Biondi, M., M. Iannella, and P. D’Alessandro. 2024. Ecological Profile of the Flea Beetle Genus Calotheca Heyden in South Africa (Chrysomelidae, Galerucinae, Alticini). Insects 15: 994. https://doi.org/10.3390/insects15120994

In this work, the 25 species of the flea beetle genus Calotheca Heyden recorded for South Africa are considered. Starting from the updated species distribution and the topographic, temperature, and precipitation variables, as well as the vegetation types in the occurrence sites, through an analysis of ecological niche modelling, a possible ecological profile is provided, both for each species and the entire genus, highlighting some of the factors that drive their occurrence and distribution patterns. Along with the vegetation type, some climatic variables were found to be particularly influential, such as the mean temperature of both the wettest and driest quarters and also the mean precipitation of the wettest period. Finally, comparing the distribution of the areas of highest suitability returned by the model obtained for Calotheca, they largely overlap with the highest-density areas of Searsia, genus of Anacardiaceae, including the main host plants for these flea beetles.

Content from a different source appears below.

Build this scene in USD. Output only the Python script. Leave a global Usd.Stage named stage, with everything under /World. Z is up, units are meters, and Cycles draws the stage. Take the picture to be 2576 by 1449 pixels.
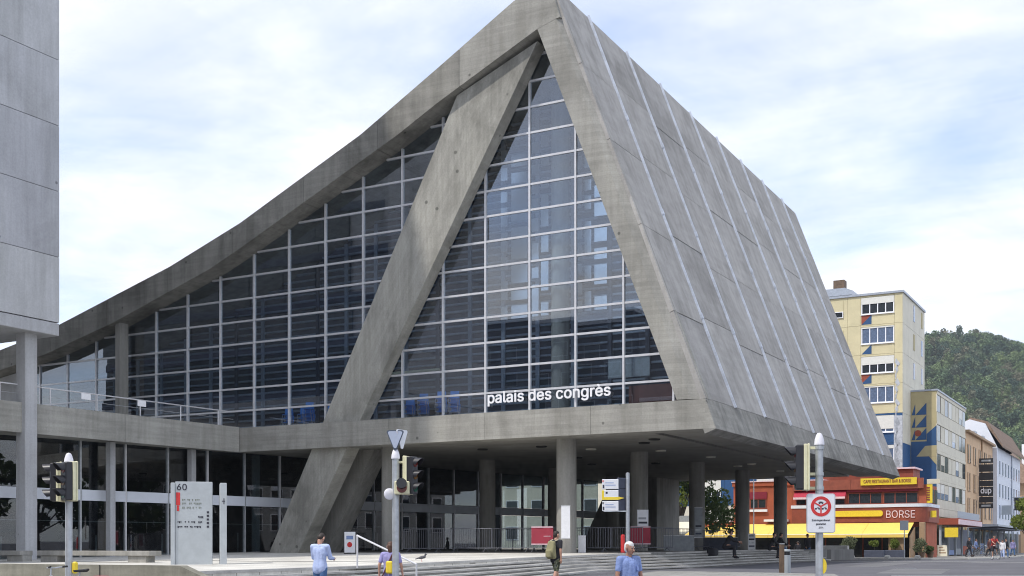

Buckner, M. A., S. T. Hoge, and B. N. Danforth. 2024. Forecasting the Effects of Global Change on a Bee Biodiversity Hotspot. Ecology and Evolution 14. https://doi.org/10.1002/ece3.70638

The Mojave and Sonoran Deserts, recognized as a global hotspot for bee biodiversity, are experiencing habitat degradation from urbanization, utility‐scale solar energy (USSE) development, and climate change. In this study, we evaluated the current and future distribution of bee diversity, assessed how protected areas safeguard bee species richness, and predicted how global change may affect bees across the region. Using Joint Species Distribution Models (JSDMs) of 148 bee species, we project changes in species distributions, occurrence area, and richness under four global change scenarios between 1971 and 2050. We evaluated the threat posed by USSE development and predicted how climate change will affect the suitability of protected areas for conservation. Our findings indicate that changes in temperature and precipitation do not uniformly affect bee richness. Lower elevation protected areas are projected to experience mean losses of up to 5.8 species, whereas protected areas at higher elevations and transition zones may gain up to 7.8 species. Areas prioritized for future USSE development have an average species richness of 4.2 species higher than the study area average, and lower priority “variance” areas have 8.2 more species. USSE zones are expected to experience declines of up to 8.0 species by 2050 due to climate change alone. Despite the importance of solitary bees for pollination, their diversity is often overlooked in land management decisions. Our results show the utility of JSDMs for leveraging existing collection records to ease the inclusion of data‐limited insect species in land management decision‐making.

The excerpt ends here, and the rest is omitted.